Foi baseado nesse entendimento, que, em sessão de 1º de março deste ano, o TCU julgou caso correlato e aprovou o acórdão 326/2023 orientando comitiva do governo Bolsonaro que foi ao Qatar em 2019 a entregar para o patrimônio público brasileiro relógios das grifes Hublot e Cartier (no valor de até R$ 53 mil cada um) que receberam de presente.
O tribunal considerou que o recebimento dos presentes contraria os princípios da moralidade e razoabilidade. Entre os que receberam os relógios de grife estão os ex-ministros Gilson Machado (Turismo) e Ernesto Araújo (Relações Exteriores) e o deputado federal Osmar Terra (MDB-RS). Não é razoável que um agente público receba presentes de alto valor, de autoridades estrangeiras, para usufruto pessoal.
Carteiradas bolsonaristas
No caso da Receita Federal, a questão é bem mais simples e técnica. Pela lei, bens adquiridos no exterior que tenham valor superior a US$ 1.000 (pouco mais de R$ 5.000) precisam ser declarados na entrada no Brasil, sofrendo tributação de 50% sobre o excedente. Apesar disso, a informação dada na chegada, de que as joias eram da primeira-dama, complicou a tramitação, tirando-a do âmbito comum do mero contrabando.
A Alfândega de Guarulhos chegou a explicar tudo em ofício enviado ao gabinete de Jair Bolsonaro, dando-lhe a opção de tratar os objetos como “regime de importação comum”, desde o primeiro momento, provar a doação feita pelas autoridades árabes e declarar a importação do material para o acervo da União, o que não resulta em cobrança de tributação.
Isso nunca foi feito, de acordo com a Receita. Em vez disso, houve tentativas de desembaraço das joias por meio de “carteiradas”, de acordo com reportagem do Estadão, que revelou o caso. A carteirada é considerada um abuso de autoridade para benefício pessoal. Para isso, foram envolvidos três ministérios (Economia, Minas e Energia e Relações Exteriores) e militares.
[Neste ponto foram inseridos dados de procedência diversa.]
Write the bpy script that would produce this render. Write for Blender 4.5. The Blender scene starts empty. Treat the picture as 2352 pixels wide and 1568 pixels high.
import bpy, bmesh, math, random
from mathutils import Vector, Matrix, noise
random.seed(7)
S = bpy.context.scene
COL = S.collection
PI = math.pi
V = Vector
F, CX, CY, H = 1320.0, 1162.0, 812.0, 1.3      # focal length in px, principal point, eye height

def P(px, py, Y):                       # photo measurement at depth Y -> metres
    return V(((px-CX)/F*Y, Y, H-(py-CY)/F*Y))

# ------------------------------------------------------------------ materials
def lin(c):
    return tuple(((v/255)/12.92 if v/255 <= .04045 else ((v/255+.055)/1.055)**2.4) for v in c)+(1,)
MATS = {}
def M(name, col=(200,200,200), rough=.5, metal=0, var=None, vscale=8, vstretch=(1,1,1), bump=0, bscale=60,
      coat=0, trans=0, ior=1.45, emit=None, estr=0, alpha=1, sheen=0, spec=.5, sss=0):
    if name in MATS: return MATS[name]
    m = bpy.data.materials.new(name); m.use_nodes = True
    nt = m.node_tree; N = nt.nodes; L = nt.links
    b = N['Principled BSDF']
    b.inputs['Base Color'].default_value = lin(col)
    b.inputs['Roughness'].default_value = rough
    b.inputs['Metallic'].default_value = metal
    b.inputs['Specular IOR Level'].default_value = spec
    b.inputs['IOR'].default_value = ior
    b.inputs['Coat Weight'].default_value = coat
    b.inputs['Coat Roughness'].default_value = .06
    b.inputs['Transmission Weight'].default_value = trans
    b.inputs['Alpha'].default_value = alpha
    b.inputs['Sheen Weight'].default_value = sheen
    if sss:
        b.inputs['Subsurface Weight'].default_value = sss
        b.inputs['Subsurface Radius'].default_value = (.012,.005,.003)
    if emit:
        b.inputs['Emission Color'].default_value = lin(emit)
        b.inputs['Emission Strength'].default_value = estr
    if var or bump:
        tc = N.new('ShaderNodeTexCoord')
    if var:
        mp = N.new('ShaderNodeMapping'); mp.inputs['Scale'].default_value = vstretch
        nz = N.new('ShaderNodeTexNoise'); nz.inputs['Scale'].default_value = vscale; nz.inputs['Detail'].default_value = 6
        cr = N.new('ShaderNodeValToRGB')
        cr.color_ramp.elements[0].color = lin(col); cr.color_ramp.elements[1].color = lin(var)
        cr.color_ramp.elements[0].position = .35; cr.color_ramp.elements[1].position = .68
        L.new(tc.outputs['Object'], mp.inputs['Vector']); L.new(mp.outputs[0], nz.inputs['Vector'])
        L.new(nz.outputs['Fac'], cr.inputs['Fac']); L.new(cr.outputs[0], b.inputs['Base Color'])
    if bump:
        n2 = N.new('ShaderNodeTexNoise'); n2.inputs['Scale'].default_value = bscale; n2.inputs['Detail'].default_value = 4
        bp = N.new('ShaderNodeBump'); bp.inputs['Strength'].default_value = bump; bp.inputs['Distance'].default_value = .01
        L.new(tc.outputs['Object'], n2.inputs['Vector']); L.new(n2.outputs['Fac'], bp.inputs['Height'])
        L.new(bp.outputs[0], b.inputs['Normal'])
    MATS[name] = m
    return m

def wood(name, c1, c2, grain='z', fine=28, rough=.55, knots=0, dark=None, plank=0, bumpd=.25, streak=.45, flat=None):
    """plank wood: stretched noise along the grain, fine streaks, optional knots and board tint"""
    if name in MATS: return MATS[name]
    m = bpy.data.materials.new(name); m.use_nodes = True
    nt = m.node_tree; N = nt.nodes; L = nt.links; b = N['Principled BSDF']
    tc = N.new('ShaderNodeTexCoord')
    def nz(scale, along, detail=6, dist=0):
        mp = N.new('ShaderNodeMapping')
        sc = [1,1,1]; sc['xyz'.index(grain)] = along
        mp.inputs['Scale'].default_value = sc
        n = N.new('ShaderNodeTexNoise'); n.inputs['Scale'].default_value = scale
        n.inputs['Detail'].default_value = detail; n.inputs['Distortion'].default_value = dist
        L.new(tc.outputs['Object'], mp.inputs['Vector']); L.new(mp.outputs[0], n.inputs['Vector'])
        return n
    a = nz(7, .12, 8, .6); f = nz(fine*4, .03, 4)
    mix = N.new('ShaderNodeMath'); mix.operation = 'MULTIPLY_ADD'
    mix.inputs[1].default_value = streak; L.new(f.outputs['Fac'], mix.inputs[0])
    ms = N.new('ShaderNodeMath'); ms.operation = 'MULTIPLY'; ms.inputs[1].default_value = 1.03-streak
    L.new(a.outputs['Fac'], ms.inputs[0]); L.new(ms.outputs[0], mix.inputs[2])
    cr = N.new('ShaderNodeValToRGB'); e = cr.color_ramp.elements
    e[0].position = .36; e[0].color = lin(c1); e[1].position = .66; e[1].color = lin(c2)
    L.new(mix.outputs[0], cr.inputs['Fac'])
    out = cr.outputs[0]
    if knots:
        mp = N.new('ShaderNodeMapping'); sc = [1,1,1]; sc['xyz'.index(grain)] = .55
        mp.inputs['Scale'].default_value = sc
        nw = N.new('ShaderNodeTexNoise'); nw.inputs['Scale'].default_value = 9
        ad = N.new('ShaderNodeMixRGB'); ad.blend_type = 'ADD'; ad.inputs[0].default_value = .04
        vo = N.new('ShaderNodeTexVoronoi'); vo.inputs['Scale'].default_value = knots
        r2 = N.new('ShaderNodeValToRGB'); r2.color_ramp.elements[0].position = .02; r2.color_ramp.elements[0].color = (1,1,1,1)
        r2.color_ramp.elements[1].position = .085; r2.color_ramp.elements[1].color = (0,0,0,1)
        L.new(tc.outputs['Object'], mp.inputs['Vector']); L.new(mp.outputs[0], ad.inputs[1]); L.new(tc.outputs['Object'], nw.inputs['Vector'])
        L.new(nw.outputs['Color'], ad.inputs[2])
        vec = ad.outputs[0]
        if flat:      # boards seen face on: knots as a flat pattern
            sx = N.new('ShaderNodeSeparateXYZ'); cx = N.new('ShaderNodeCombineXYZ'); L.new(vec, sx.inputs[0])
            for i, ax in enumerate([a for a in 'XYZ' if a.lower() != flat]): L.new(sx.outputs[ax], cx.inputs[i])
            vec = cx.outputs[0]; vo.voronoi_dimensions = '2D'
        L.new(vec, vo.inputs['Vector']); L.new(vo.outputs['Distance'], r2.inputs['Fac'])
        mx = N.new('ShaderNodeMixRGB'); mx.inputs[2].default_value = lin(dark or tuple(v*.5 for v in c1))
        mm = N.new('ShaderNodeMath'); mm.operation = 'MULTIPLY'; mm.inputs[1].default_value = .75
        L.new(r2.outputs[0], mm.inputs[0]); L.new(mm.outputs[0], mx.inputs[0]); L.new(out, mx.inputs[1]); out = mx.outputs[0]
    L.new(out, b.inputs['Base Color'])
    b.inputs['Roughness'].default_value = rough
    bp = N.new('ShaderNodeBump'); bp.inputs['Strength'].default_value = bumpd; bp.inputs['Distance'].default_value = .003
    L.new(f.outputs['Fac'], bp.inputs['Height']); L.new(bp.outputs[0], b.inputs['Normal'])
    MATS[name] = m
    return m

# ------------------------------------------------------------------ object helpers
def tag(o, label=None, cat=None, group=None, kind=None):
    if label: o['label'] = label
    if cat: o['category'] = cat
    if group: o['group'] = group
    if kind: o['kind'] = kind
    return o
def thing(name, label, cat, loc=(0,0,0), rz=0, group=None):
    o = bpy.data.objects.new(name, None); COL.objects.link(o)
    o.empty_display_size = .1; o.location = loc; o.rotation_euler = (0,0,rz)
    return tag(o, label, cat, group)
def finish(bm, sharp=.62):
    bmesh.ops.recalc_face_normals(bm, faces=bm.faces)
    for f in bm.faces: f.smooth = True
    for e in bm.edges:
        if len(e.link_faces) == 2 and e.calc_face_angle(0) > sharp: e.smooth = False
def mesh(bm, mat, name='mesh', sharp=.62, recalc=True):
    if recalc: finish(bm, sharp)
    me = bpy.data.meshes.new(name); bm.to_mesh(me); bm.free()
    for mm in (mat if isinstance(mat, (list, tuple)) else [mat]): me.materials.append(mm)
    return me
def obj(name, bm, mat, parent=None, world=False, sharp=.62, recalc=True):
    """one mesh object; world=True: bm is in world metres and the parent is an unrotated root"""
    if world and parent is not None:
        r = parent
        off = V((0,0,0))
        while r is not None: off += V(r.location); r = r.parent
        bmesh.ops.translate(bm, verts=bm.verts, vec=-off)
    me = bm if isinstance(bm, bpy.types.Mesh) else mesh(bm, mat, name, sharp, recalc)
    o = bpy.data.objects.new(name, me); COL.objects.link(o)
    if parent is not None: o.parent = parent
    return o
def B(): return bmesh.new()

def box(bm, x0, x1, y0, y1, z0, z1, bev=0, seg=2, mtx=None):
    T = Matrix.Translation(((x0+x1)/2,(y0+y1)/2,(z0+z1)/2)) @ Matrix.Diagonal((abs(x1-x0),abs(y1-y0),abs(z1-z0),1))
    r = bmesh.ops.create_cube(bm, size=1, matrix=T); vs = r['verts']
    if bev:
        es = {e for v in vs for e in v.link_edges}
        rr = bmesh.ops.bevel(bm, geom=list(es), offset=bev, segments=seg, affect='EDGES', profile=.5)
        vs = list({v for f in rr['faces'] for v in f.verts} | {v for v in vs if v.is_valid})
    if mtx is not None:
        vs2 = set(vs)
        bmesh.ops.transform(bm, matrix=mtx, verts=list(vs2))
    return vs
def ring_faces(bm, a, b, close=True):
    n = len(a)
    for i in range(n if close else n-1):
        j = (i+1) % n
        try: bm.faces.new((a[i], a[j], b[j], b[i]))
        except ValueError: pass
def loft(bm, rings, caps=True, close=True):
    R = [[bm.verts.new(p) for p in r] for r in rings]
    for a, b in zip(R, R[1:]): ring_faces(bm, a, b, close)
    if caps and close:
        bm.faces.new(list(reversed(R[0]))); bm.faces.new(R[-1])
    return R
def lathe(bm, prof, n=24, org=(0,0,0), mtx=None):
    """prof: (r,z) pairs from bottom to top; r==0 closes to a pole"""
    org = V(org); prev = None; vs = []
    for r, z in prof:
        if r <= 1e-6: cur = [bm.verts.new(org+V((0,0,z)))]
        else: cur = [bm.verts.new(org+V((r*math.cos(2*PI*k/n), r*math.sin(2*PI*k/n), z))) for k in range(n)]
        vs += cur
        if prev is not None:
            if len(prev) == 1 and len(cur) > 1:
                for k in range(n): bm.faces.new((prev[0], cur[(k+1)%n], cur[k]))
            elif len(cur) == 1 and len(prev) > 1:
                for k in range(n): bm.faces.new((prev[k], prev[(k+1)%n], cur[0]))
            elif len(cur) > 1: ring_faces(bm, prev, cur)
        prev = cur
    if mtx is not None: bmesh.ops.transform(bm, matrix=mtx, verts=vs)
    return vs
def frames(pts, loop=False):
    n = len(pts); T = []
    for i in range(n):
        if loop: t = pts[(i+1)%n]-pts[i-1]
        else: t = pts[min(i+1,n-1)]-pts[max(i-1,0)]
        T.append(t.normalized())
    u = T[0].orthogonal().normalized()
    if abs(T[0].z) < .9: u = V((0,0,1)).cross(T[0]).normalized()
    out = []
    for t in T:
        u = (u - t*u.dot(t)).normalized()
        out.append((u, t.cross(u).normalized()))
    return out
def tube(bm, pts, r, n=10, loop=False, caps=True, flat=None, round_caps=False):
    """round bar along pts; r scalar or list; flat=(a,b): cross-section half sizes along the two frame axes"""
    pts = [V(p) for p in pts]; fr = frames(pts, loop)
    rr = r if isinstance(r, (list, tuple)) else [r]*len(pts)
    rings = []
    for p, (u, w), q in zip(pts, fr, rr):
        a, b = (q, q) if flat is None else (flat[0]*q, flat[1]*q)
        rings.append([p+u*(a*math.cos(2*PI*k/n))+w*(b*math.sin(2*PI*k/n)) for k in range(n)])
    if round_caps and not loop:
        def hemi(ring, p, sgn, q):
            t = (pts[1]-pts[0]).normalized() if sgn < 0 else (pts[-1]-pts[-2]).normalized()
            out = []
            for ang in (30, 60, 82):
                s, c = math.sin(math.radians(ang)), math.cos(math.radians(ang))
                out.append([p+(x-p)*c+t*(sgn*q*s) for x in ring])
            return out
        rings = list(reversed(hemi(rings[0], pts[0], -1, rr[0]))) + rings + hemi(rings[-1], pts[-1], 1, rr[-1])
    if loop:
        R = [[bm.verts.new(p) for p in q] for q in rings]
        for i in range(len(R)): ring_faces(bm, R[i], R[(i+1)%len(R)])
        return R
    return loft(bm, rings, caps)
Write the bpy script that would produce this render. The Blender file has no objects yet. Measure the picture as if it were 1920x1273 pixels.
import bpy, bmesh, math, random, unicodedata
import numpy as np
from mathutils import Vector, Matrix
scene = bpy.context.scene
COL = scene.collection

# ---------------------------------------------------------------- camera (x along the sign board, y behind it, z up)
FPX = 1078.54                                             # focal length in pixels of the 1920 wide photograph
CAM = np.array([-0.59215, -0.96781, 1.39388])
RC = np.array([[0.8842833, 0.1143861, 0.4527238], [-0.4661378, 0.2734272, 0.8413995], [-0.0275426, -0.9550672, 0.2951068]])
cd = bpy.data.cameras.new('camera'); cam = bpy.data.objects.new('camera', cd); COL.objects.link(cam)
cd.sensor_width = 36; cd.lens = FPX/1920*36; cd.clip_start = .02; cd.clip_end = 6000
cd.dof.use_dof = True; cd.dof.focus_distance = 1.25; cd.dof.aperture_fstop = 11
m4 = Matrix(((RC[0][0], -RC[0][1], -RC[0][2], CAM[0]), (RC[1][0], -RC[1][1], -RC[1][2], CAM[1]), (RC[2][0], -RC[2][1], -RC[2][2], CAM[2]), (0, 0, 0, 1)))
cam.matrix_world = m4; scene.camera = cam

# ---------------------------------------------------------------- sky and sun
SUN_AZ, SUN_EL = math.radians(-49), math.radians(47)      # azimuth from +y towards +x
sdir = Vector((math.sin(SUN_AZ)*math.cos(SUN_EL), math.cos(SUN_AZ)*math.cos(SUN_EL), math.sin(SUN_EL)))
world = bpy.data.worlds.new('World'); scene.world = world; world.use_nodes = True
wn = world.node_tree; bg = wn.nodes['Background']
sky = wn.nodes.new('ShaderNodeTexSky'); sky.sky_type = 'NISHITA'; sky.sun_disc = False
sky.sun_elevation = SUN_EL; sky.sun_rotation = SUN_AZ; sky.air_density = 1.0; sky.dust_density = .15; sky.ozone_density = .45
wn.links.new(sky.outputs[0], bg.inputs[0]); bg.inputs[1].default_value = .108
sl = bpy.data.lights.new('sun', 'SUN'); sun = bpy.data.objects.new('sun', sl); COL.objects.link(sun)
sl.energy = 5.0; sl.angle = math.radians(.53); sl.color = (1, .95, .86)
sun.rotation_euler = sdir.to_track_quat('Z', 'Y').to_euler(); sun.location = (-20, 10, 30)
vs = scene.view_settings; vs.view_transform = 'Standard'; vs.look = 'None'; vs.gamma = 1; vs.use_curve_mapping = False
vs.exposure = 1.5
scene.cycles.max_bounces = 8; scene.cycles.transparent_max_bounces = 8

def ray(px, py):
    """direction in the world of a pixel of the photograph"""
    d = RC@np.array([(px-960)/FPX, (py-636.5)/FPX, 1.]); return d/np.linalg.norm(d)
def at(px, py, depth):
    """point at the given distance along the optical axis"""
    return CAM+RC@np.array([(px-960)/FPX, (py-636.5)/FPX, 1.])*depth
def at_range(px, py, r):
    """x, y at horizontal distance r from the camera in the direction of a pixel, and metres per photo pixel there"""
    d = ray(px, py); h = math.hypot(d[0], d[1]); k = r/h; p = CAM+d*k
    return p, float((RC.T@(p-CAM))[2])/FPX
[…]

A pressão sobre o órgão aduaneiro poderia envolver acordos suspeitos. O então secretário especial da Receita Federal, Julio Cesar Vieira Gomes, que poderia assumir o risco sobre a liberação das joias, acabou nomeado em 30 de dezembro para a Embaixada do Brasil em Paris, uma das mais cobiçadas por diplomatas, o que foi revogado posteriormente no governo Lula. O atual ministro da Fazenda, Fernando Haddad, afirmou que se sentiu “desconfortável” com a criação de cargos para adidos da Receita Federal no exterior no fim do governo Bolsonaro.